Articles

G.I. Bill Offsets the Costs for Many Enrolled in the Doctor of Business Administration Program

By Keith Morelli

DBA Students

TAMPA (August 13, 2019) -- The students of the Muma College of Business Doctor of Business Administration program are seasoned executives with decades of experience leading companies through good times and bad. They come to learn how to conduct rigorous research into ways to solve problems, or to prepare for a career in teaching once they retire. But other types are sprinkled generously among the cohorts: military leaders.

Many are drawn from Tampa’s MacDill Air Force base, taking advantage of the proximity of the massive base in South Tampa to the University of South Florida. Many are retired military now working in the defense contracting realm. Almost all are taking advantage of the G.I Bill to pay for the entire cost of the three-year program.

All are leaders, many of whom have led soldiers into combat situations. Others come from the world of intelligence and cybersecurity or logistics and supply chain management.
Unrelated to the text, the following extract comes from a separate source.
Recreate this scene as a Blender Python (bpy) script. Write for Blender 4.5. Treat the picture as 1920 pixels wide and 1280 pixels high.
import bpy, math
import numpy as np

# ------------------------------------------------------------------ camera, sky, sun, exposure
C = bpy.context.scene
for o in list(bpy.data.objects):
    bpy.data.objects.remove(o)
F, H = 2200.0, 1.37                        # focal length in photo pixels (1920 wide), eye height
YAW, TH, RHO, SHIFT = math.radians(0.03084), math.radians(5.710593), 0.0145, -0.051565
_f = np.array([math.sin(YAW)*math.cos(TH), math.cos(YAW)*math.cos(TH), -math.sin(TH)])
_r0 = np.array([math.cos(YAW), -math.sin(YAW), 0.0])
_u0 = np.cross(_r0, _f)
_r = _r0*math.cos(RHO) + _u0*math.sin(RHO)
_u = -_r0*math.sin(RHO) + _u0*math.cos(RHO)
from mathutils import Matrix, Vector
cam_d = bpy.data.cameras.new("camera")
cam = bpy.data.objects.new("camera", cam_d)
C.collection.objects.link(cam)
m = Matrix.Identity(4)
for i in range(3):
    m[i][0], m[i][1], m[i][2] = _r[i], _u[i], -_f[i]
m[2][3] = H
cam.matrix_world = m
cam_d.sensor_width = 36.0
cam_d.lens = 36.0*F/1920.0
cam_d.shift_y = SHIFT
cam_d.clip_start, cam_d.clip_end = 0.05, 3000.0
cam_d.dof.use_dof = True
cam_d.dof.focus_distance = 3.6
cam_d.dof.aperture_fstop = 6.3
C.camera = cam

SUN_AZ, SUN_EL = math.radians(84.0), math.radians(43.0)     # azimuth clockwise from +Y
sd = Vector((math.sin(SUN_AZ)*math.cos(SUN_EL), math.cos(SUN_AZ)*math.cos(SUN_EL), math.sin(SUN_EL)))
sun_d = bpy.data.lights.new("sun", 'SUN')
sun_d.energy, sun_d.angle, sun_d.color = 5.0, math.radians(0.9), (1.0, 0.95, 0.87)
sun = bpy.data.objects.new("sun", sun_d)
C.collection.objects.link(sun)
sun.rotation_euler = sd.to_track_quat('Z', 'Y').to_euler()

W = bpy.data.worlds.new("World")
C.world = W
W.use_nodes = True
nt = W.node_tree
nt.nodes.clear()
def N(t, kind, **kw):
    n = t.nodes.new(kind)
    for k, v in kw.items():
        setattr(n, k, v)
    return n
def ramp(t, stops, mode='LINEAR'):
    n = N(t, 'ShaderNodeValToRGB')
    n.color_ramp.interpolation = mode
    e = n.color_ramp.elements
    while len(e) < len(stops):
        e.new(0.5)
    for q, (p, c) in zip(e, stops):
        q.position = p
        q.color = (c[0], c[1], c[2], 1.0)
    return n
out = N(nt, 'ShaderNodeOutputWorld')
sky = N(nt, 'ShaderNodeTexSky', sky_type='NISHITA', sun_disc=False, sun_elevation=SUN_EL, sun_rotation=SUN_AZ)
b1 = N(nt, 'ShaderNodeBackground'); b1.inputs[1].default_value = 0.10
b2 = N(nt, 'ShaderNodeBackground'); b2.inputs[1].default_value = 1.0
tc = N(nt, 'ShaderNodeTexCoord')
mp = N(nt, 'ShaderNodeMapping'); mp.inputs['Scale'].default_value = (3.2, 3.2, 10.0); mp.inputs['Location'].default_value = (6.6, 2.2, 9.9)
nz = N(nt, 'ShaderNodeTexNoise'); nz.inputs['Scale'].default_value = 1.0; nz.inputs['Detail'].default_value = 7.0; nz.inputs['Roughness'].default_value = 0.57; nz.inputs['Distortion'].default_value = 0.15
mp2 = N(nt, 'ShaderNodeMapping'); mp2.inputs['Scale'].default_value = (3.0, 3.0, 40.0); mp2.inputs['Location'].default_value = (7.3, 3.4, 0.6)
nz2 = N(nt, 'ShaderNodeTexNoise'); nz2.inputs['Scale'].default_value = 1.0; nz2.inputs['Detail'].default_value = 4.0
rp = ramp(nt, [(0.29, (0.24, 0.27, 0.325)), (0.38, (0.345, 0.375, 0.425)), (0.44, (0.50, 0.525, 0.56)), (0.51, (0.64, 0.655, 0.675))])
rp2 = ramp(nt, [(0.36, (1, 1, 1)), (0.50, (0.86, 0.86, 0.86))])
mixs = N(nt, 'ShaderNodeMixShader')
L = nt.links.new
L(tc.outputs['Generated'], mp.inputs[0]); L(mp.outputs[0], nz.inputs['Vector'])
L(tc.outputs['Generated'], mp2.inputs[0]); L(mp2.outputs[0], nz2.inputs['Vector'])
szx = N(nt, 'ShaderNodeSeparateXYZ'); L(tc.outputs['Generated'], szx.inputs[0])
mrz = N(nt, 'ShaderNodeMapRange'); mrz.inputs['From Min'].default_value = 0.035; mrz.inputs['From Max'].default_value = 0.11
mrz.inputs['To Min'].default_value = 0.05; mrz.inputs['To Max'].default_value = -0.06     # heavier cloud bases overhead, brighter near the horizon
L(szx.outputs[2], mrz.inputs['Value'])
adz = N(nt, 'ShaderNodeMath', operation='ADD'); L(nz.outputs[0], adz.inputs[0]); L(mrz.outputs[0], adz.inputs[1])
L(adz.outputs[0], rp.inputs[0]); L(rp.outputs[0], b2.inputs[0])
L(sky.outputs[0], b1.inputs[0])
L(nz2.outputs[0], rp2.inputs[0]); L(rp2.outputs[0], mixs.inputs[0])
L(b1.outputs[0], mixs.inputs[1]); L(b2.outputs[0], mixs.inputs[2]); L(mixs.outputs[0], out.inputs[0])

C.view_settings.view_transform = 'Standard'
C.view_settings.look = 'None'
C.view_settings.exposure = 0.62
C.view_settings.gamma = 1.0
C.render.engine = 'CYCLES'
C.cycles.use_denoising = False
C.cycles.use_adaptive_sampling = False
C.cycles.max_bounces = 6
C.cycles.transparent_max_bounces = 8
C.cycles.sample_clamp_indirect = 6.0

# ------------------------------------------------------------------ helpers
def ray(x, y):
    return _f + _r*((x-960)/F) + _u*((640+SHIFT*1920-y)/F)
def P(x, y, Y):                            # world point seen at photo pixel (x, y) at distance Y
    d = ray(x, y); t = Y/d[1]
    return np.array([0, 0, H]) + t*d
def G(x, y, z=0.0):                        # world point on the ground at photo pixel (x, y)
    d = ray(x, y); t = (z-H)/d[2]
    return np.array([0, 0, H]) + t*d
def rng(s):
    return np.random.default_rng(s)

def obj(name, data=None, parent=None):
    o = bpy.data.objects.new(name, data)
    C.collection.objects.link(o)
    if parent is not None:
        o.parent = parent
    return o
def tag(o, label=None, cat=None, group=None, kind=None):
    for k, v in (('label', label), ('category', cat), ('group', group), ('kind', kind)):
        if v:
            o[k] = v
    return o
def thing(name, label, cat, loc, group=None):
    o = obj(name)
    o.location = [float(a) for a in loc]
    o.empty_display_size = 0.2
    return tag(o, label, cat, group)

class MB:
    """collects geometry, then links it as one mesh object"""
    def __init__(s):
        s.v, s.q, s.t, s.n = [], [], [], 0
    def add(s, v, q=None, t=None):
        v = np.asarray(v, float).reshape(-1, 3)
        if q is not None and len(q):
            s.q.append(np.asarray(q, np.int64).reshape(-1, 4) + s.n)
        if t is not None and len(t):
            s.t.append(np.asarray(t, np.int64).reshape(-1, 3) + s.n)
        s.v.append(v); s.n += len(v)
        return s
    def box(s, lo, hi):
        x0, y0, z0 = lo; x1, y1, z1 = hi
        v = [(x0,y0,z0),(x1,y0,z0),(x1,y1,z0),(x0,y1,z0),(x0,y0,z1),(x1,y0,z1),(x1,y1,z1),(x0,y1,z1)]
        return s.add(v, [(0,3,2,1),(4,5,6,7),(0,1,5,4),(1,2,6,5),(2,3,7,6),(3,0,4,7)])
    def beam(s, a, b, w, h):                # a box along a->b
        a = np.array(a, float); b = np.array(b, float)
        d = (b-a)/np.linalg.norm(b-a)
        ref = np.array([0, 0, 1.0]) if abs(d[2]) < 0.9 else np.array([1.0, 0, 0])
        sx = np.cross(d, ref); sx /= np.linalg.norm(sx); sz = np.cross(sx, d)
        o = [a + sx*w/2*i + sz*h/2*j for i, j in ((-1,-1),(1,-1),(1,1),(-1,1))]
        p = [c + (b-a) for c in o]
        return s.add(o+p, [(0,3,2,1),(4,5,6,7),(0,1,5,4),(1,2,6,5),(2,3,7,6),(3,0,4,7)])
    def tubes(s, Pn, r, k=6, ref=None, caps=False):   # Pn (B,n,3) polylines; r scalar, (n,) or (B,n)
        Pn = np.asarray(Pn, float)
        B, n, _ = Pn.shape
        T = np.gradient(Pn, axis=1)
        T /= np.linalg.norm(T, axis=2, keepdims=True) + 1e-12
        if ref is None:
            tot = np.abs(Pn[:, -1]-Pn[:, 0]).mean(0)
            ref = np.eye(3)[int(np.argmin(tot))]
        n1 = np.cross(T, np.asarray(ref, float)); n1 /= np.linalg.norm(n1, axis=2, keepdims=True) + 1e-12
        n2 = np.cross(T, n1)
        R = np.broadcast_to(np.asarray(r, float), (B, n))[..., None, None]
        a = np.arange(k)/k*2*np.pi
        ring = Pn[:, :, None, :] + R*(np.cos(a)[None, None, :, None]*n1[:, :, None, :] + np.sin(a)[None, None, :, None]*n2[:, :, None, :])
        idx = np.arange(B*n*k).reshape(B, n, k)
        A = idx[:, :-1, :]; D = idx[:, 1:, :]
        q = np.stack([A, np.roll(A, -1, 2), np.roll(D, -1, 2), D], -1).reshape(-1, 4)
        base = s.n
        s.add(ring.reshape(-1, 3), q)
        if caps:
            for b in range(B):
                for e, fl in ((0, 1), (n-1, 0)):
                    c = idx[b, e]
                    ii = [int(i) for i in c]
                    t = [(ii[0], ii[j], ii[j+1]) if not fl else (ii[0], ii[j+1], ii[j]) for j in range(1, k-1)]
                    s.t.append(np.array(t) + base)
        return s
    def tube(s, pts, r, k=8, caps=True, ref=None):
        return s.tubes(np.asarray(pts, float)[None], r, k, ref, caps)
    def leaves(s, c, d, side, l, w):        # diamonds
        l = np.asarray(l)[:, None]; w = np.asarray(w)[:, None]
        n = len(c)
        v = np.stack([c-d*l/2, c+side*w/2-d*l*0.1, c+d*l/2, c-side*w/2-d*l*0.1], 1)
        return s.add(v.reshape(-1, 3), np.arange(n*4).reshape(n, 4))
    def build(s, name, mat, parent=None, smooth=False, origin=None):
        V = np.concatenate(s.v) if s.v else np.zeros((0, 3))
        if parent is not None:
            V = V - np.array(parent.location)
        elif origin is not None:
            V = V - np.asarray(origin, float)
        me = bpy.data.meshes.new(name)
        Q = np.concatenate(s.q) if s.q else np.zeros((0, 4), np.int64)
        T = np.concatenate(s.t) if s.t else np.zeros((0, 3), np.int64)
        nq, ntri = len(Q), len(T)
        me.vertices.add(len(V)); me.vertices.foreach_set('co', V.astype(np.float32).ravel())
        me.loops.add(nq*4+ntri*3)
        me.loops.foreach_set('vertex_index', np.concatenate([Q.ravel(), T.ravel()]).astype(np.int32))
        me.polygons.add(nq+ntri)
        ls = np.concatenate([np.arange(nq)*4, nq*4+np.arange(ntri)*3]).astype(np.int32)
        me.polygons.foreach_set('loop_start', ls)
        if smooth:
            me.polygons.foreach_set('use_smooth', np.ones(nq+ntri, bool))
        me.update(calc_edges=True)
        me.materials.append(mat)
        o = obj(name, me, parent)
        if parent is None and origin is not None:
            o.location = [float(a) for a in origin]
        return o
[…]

Of the 138 students who enrolled in their respective cohorts, dating back to 2016, 32 – one in every five – have military connections. They range in rank from a sergeant to a brigadier general who once served as the wing commander at MacDill Air Force Base.

Four of the students are graduates of the U.S. Military Academy at West Point and three have degrees from the U.S. Air Force Academy in Colorado.
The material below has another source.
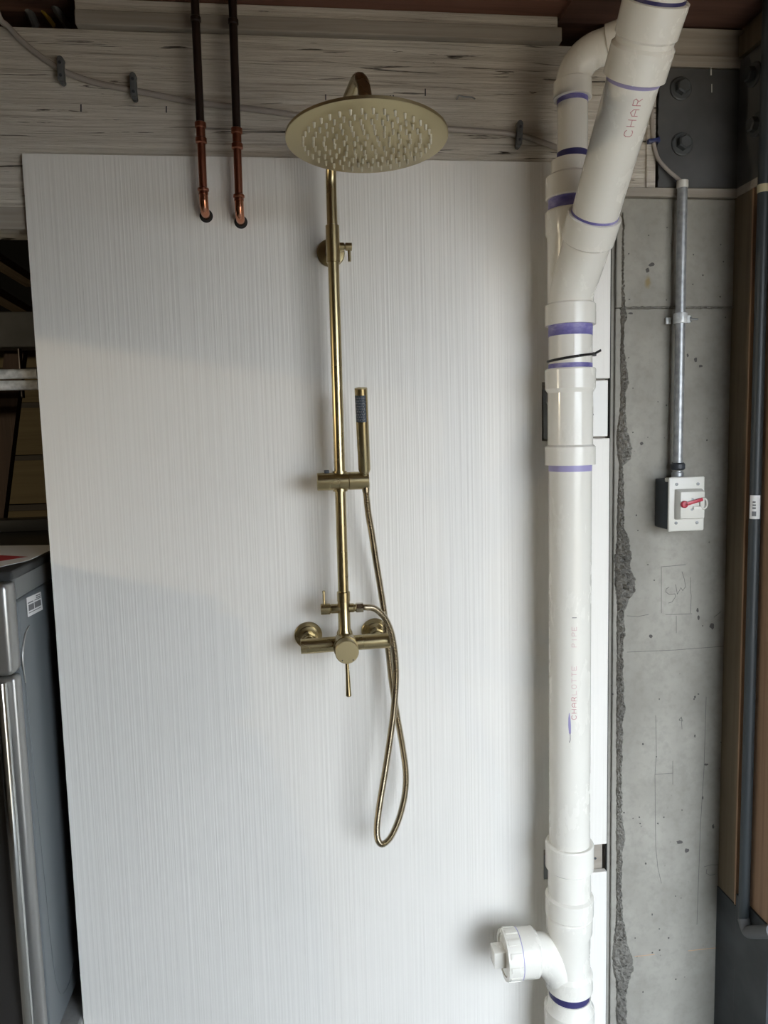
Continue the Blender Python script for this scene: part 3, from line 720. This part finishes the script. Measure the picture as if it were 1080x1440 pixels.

“We benefit from living and working in a community where many members of all the military branches call home,” said Matt Mullarkey, program director of the DBA at the Muma College of Business, himself a U.S. Army veteran. “We are part of the most military welcoming university in the country and our incoming DBA students with military connections benefit from the support of services offered through our USF Office of Veteran Success.

“Seasoned military professionals at the 20-plus year mark in their careers are often well positioned with access to people and data,” he said, “to conduct research into the various areas of inquiry that have interested them and their teams for years.”

The DBA program positions military-connected students with the social-science research methods and organizational theories they can use to delve into these interesting areas of inquiry, he said.

“Typically, these DBA participants bring exceptional experience leading teams and organizations around the world, often in extreme environments,” Mullarkey said. “They bring a mindset of continuous learning, a desire to get things done, a need to get to the facts and a desire to integrate the tools and techniques of research with real problems facing real people to make a pragmatic impact.

“Of course, many of these traits are consistent with the traits of every DBA student,” he said. “It is their lived experience that makes their contributions to research an interesting and insightful addition to the multifaceted, multi-experiences members of each of our multi-disciplinary cohorts.”

The Class of 2018 consisted of 35 students, 10 of whom were affiliated with the military, the most of any of the five cohorts.

Terry McGovern is getting ready to graduate this year. He served 20 years in the U.S. Air Force and chose the USF DBA program because the degree is from an AACSB accredited college. When he applied, McGovern already was working as an associate professor at a small private college, so he was familiar with the academic culture. That USF was named the “most military friendly university” in the nation by Military Times contributed to his decision to come here. His commute is more than most. He lives in Iowa and flies to Tampa to attend class each month.

“As a vet, this was important and I can say with no uncertainty that USF more than lives up to its ratings,” he said. “I have a deep gratitude for the way USF looks out for its vets.”

What he takes away from the program most is the “innovative approach towards traditional dissertation projects,” he said. “I've already completed a traditional dissertation, so based on that experience I can attest that USF's approach is spot-on for 21st century education.”

McGovern's two-decade career in the military included stints as a research division speech writer for the chief of staff and security of the U.S. Air Force, as well as the U.S. Air Force Strategic Command's director of Global Operations. In 2011, he retired as a lieutenant colonel.

Having military leaders adds so much to the classroom discussions, he said. “Reflecting on our professional experiences in course discussions, not just military but our colleagues from the corporate and non-profit sectors as well, has helped ground the learning to real world situations,” he said. “That is usable knowledge, valuable for creating better business professionals.”

His advice to colleagues considering the program is this:

“Be prepared. Being an adult student takes a lot of self-discipline,” he said. “Know what you are getting into and be prepared to change your life for three years if you want to finish the DBA program at USF. I would also tell them it is worth it. The personal and professional learning and contacts are outstanding.”